Friday, June 24, 2011

Positive economic reports on the U.S. front and lingering optimism from Thursday’s Greek deal are expected to help stocks push higher today. Approval from the Greek parliament next week for the new austerity plan will pave the way for a fresh multi-year rescue fund for the country.

On the domestic economic front, we got a better than expected Durable Goods report for May and the first quarter GDP growth estimate was modestly revised higher. The positive Durable Goods report is evidence that the manufacturing sector is still quite healthy. The internals of the report were also quite good, showing a reversal of the negative trend that we saw in the April report.

Other than the reassuring report on the manufacturing side, a positive recent development has been the downtrend in oil prices.

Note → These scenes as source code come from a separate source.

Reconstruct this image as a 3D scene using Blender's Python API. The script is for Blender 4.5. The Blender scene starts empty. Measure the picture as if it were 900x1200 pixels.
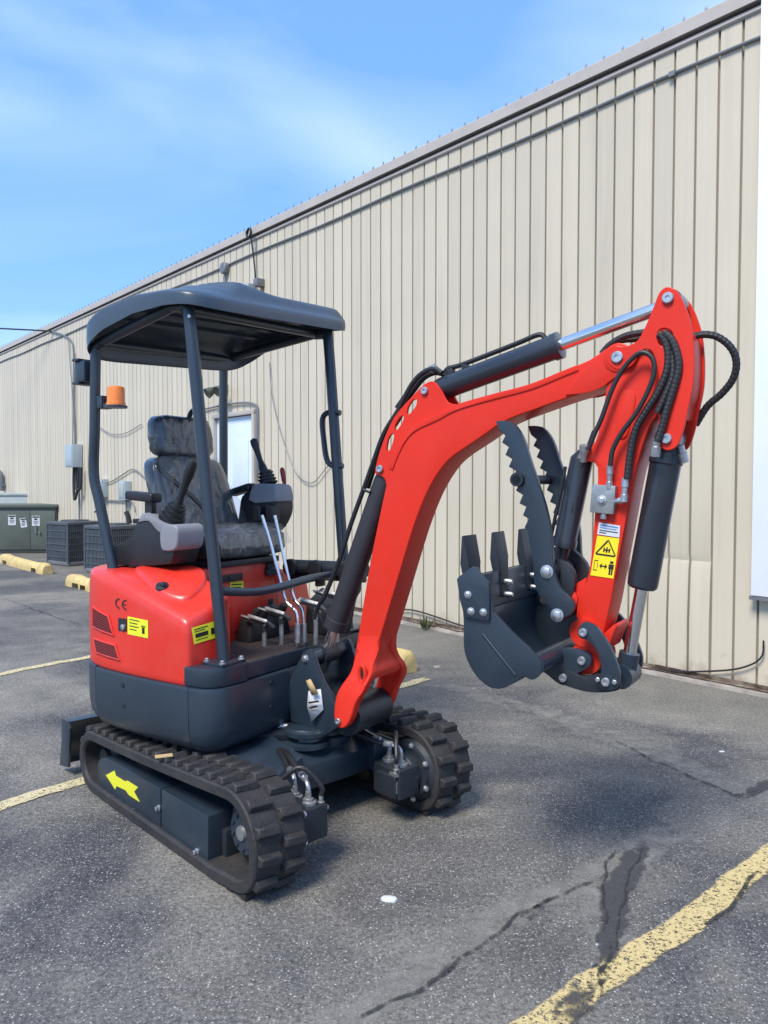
import bpy, bmesh, math, random
from mathutils import Vector as V, Matrix as M
from mathutils.bvhtree import BVHTree
random.seed(7)
S = bpy.context.scene
COL = S.collection
R = math.radians

# ------------------------------------------------------------------ camera, sky, sun, exposure
EYE = V((0, 0, 1.5)); FPX = 900.0; PITCH = math.atan(33 / 900)
cd = bpy.data.cameras.new('camera'); cam = bpy.data.objects.new('camera', cd); COL.objects.link(cam)
cd.sensor_fit = 'HORIZONTAL'; cd.sensor_width = 36; cd.lens = 36.0
cd.clip_start = 0.05; cd.clip_end = 3000
cam.location = EYE; cam.rotation_euler = (R(90) - PITCH, 0, 0)
S.camera = cam
SUN = V((-0.33, -0.50, 0.82)).normalized()
sl = bpy.data.lights.new('sun', 'SUN'); so = bpy.data.objects.new('sun', sl); COL.objects.link(so)
sl.energy = 2.9; sl.angle = R(21); sl.color = (1.0, 0.93, 0.83)
so.rotation_euler = SUN.to_track_quat('Z', 'Y').to_euler(); so.location = (-6, -8, 14)
S.view_settings.view_transform = 'Standard'; S.view_settings.look = 'None'
S.view_settings.exposure = 0.74; S.view_settings.gamma = 1
wd = bpy.data.worlds.new('World'); S.world = wd; wd.use_nodes = True
nt = wd.node_tree; nt.nodes.clear()
def wn(t, **k):
    n = nt.nodes.new(t)
    for a, b in k.items(): setattr(n, a, b)
    return n
sky = wn('ShaderNodeTexSky', sky_type='NISHITA', sun_disc=False)
sky.sun_elevation = math.asin(SUN.z); sky.sun_rotation = math.atan2(SUN.x, SUN.y)
sky.air_density = 1.0; sky.dust_density = 0.15; sky.ozone_density = 1.6; sky.altitude = 100
hs = wn('ShaderNodeHueSaturation'); hs.inputs['Hue'].default_value = 0.503; hs.inputs['Saturation'].default_value = 1.15; hs.inputs['Value'].default_value = 1.6
tc = wn('ShaderNodeTexCoord'); mp = wn('ShaderNodeMapping'); mp.inputs['Scale'].default_value = (1.0, 1.3, 2.9)
mp.inputs['Location'].default_value = (4.4, 2.5, 0.3); mp.inputs['Rotation'].default_value = (0, R(-12), 0)
nz = wn('ShaderNodeTexNoise'); nz.inputs['Scale'].default_value = 1.7; nz.inputs['Detail'].default_value = 5; nz.inputs['Roughness'].default_value = 0.46
nz.inputs['Distortion'].default_value = 0.5
cr = wn('ShaderNodeValToRGB'); cr.color_ramp.elements[0].position = 0.45; cr.color_ramp.elements[0].color = (.03, .03, .03, 1); cr.color_ramp.elements[1].position = 0.76
cr.color_ramp.elements[1].color = (0.62, 0.62, 0.62, 1)
mx = wn('ShaderNodeMix', data_type='RGBA'); mx.inputs[7].default_value = (6.4, 7.8, 10.2, 1)
bg = wn('ShaderNodeBackground'); bg.inputs['Strength'].default_value = 0.092; wo = wn('ShaderNodeOutputWorld')
L = nt.links.new
L(tc.outputs['Generated'], mp.inputs['Vector']); L(mp.outputs[0], nz.inputs['Vector']); L(nz.outputs[0], cr.inputs[0])
L(sky.outputs[0], hs.inputs['Color']); fl = wn('ShaderNodeMix', data_type='RGBA'); fl.inputs[0].default_value = 0.6; fl.inputs[7].default_value = (1.55, 3.75, 8.7, 1); L(hs.outputs[0], fl.inputs[6]); L(fl.outputs[2], mx.inputs[6]); L(cr.outputs[0], mx.inputs[0]); L(mx.outputs[2], bg.inputs[0]); L(bg.outputs[0], wo.inputs[0])

# ------------------------------------------------------------------ measuring: survey points taken from the photograph
def ray(px, py):
    x = (px - 450) / FPX; y = (600 - py) / FPX
    return V((x, math.cos(PITCH) + y * math.sin(PITCH), -math.sin(PITCH) + y * math.cos(PITCH)))
def gnd(px, py, z=0.0):
    d = ray(px, py); return EYE + d * ((z - EYE.z) / d.z)
class Frame:                       # x forward, n towards the machine's right hand side
    def __init__(s, c, deg):
        a = R(deg); s.c = V((c[0], c[1], 0)); s.F = V((math.cos(a), -math.sin(a), 0)); s.N = V((-math.sin(a), -math.cos(a), 0))
    def loc(s, P): r = P - s.c; return (r.dot(s.F), r.dot(s.N), P.z)
    def onN(s, px, py, n):
        d = ray(px, py); t = ((s.c - EYE).dot(s.N) + n) / d.dot(s.N); f, _, z = s.loc(EYE + d * t); return (f, z)
CEN = (-0.508, 3.68)
HF = Frame(CEN, 33.7); UF = Frame(CEN, 46.9); DEL = R(33.7 - 46.9)
def H(f, n, z): return V((f, -n, z))
def U(f, n, z): return V((f * math.cos(DEL) + n * math.sin(DEL), f * math.sin(DEL) - n * math.cos(DEL), z))
def hq(px, py, n): f, z = HF.onN(px, py, n); return H(f, n, z)
def uq(px, py, n): f, z = UF.onN(px, py, n); return U(f, n, z)
def hpts(pts, n): return [HF.onN(p[0], p[1], n) + tuple(p[2:]) for p in pts]
def upts(pts, n): return [UF.onN(p[0], p[1], n) + tuple(p[2:]) for p in pts]

# ------------------------------------------------------------------ mesh building
def crom(pts, k=5, closed=False):
    out = []; n = len(pts)
    for i in range(n if closed else n - 1):
        a = pts[(i - 1) % n] if closed or i > 0 else pts[0] * 2 - pts[1]
        b = pts[i]; c = pts[(i + 1) % n]
        d = pts[(i + 2) % n] if closed or i + 2 < n else pts[-1] * 2 - pts[-2]
        for j in range(k):
            t = j / k
            out.append(0.5 * ((2 * b) + (c - a) * t + (2 * a - 5 * b + 4 * c - d) * t * t + (3 * b - a - 3 * c + d) * t ** 3))
    if not closed: out.append(pts[-1].copy())
    return out
def smooth2(pts, k=4):             # (x, y) is a smooth point, (x, y, 1) a corner
    n = len(pts); out = []
    for i in range(n):
        p0, p1, p2, p3 = [pts[(i + j) % n] for j in (-1, 0, 1, 2)]
        b = V(p1[:2]); c = V(p2[:2])
        a = V(p0[:2]) if len(p1) == 2 else b * 2 - c
        d = V(p3[:2]) if len(p2) == 2 else c * 2 - b
        if len(p1) > 2 and len(p2) > 2: out.append(b); continue
        for j in range(k):
            t = j / k
            out.append(0.5 * ((2 * b) + (c - a) * t + (2 * a - 5 * b + 4 * c - d) * t * t + (3 * b - a - 3 * c + d) * t ** 3))
    return [tuple(p) for p in out]
class MB:
    def __init__(s): s.v = []; s.f = []
    def add(s, vs, fs):
        o = len(s.v); s.v += [V(v) for v in vs]; s.f += [tuple(i + o for i in f) for f in fs]; return s
    def prism(s, pts, a, b, fn):   # outline extruded from a to b; fn(x, y, depth) -> point
        n = len(pts)
        return s.add([fn(p[0], p[1], a) for p in pts] + [fn(p[0], p[1], b) for p in pts],
              [tuple(range(n)), tuple(range(2 * n - 1, n - 1, -1))] + [(i, i + n, (i + 1) % n + n, (i + 1) % n) for i in range(n)])
    def box(s, c, d, rot=None, top=1.0):
        c = V(c); x, y, z = [q / 2 for q in d]; t = top
        vs = [V((-x, -y, -z)), V((x, -y, -z)), V((x, y, -z)), V((-x, y, -z)), V((-x * t, -y * t, z)), V((x * t, -y * t, z)), V((x * t, y * t, z)), V((-x * t, y * t, z))]
        if rot is not None: vs = [rot @ v for v in vs]
        return s.add([c + v for v in vs], [(3, 2, 1, 0), (4, 5, 6, 7), (0, 1, 5, 4), (1, 2, 6, 5), (2, 3, 7, 6), (3, 0, 4, 7)])
    def rings(s, rr, cap=True, closed=False):
        m = len(rr[0]); vs = [p for r in rr for p in r]; fs = []
        k = len(rr)
        for i in range(k if closed else k - 1):
            for j in range(m):
                a, b = i * m + j, i * m + (j + 1) % m; i2 = (i + 1) % k
                fs.append((a, b, i2 * m + (j + 1) % m, i2 * m + j))
        if cap and not closed: fs += [tuple(range(m - 1, -1, -1)), tuple(range((k - 1) * m, k * m))]
        return s.add(vs, fs)
    def tube(s, path, r, seg=10, cap=True, k=0, spiral=0):
        path = [V(p) for p in path]
        if k: path = crom(path, k)
        if spiral:                 # evenly resampled ribbed hose
            L_ = sum((path[i + 1] - path[i]).length for i in range(len(path) - 1)); m = int(L_ / (spiral / 4)); q = [path[0]]; i = 0; acc = 0.0; tgt = L_ / m
            for i in range(len(path) - 1):
                d = path[i + 1] - path[i]; l = d.length
                while l > 1e-9 and acc + l >= tgt * len(q): q.append(path[i] + d * ((tgt * len(q) - acc) / l))
                acc += l
            path = q
        rr = []; up = None
        for i, p in enumerate(path):
            t = (path[min(i + 1, len(path) - 1)] - path[max(i - 1, 0)]).normalized()
            if up is None: up = t.orthogonal().normalized()
            up = (up - t * up.dot(t)).normalized(); w = t.cross(up)
            q = r(i / (len(path) - 1)) if callable(r) else r
            if spiral: q *= (1.0, 1.07, 1.07, 1.0)[i % 4]
            rr.append([p + (up * math.cos(2 * math.pi * j / seg) + w * math.sin(2 * math.pi * j / seg)) * q for j in range(seg)])
        return s.rings(rr, cap)
    def cyl(s, a, b, r, seg=16, r2=None):
        a, b = V(a), V(b); return s.tube([a, b], (lambda t: r + ((r if r2 is None else r2) - r) * t), seg)
    def lathe(s, base, axis, prof, seg=16):   # prof: (along, radius)
        base = V(base); axis = V(axis).normalized(); u = axis.orthogonal().normalized(); w = axis.cross(u)
        return s.rings([[base + axis * a + (u * math.cos(2 * math.pi * j / seg) + w * math.sin(2 * math.pi * j / seg)) * max(r, 1e-4) for j in range(seg)] for a, r in prof])
    def mesh(s, name, bev=0, seg=2, ang=34, bang=40, sub=0):
        bm = bmesh.new(); vs = [bm.verts.new(v) for v in s.v]
        for f in s.f:
            try: bm.faces.new([vs[i] for i in f])
            except ValueError: pass
        bmesh.ops.recalc_face_normals(bm, faces=bm.faces)
        if bev:
            es = [e for e in bm.edges if len(e.link_faces) == 2 and e.calc_face_angle(0) > R(bang)]
            bmesh.ops.bevel(bm, geom=es, offset=bev, segments=seg, affect='EDGES', profile=0.6, clamp_overlap=True)
        for f in bm.faces: f.smooth = True
        me = bpy.data.meshes.new(name); bm.to_mesh(me); bm.free()
        if ang < 180: me.set_sharp_from_angle(angle=R(ang))
        return me
    def build(s, name, mat, parent=None, **k):
        return link(name, s.mesh(name, **k), mat, parent)
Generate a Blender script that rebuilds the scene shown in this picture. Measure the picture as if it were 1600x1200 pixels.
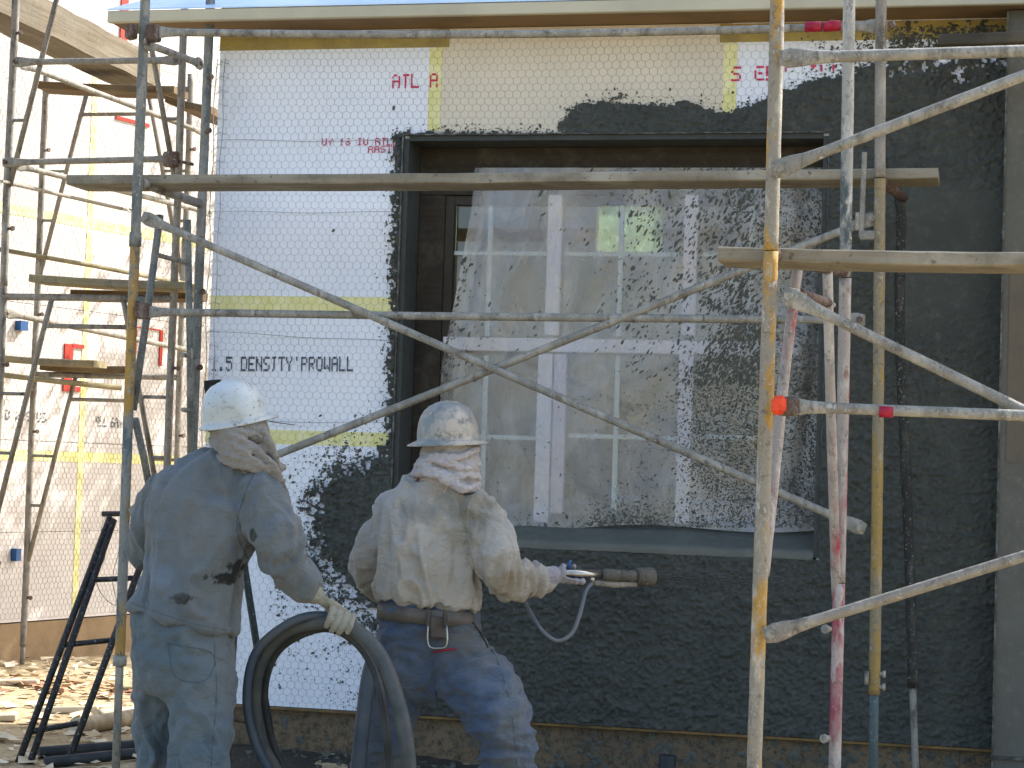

This favorable trend got a boost from Thursday’s surprise intervention by the International Energy Agency (IEA) in the oil markets. The move is quite unprecedented, as prior interventions were always in response to real supply disruptions from natural or man-made disasters.

The shortfall from Libya, the reason cited for the well-coordinated move, does not make sense as the war in that country has been going on for months now. And oil prices had been trending down on their own in recent days. But whatever the reason for the intervention, the drop in oil prices is a welcome stimulus for the economy at a time of fading support from the fiscal and monetary sides.

In corporate news, Oracle (ORCL) reported solid results after the close on Thursday on the back of strength in its software and services offerings, though results on the hardware side were less robust. Micron Technology (MU), the semiconductor maker, came short of expectations in its quarterly results on Thursday after the close.

We also have the making of a bidding war between Williams Companies (WMB) and Energy Transfer (ETE), two titans of the natural gas pipeline space, for Southern Union (SUG). Williams came out with an all-cash $5 billion cash offer on Thursday, following a $4.1 billion deal between Energy Transfer and Southern Union that was announced a few days back.

The overall mood in the market should be on the positive side today given the favorable news on the economic front, the making of a deal in Europe, and stimulating effect of falling oil prices.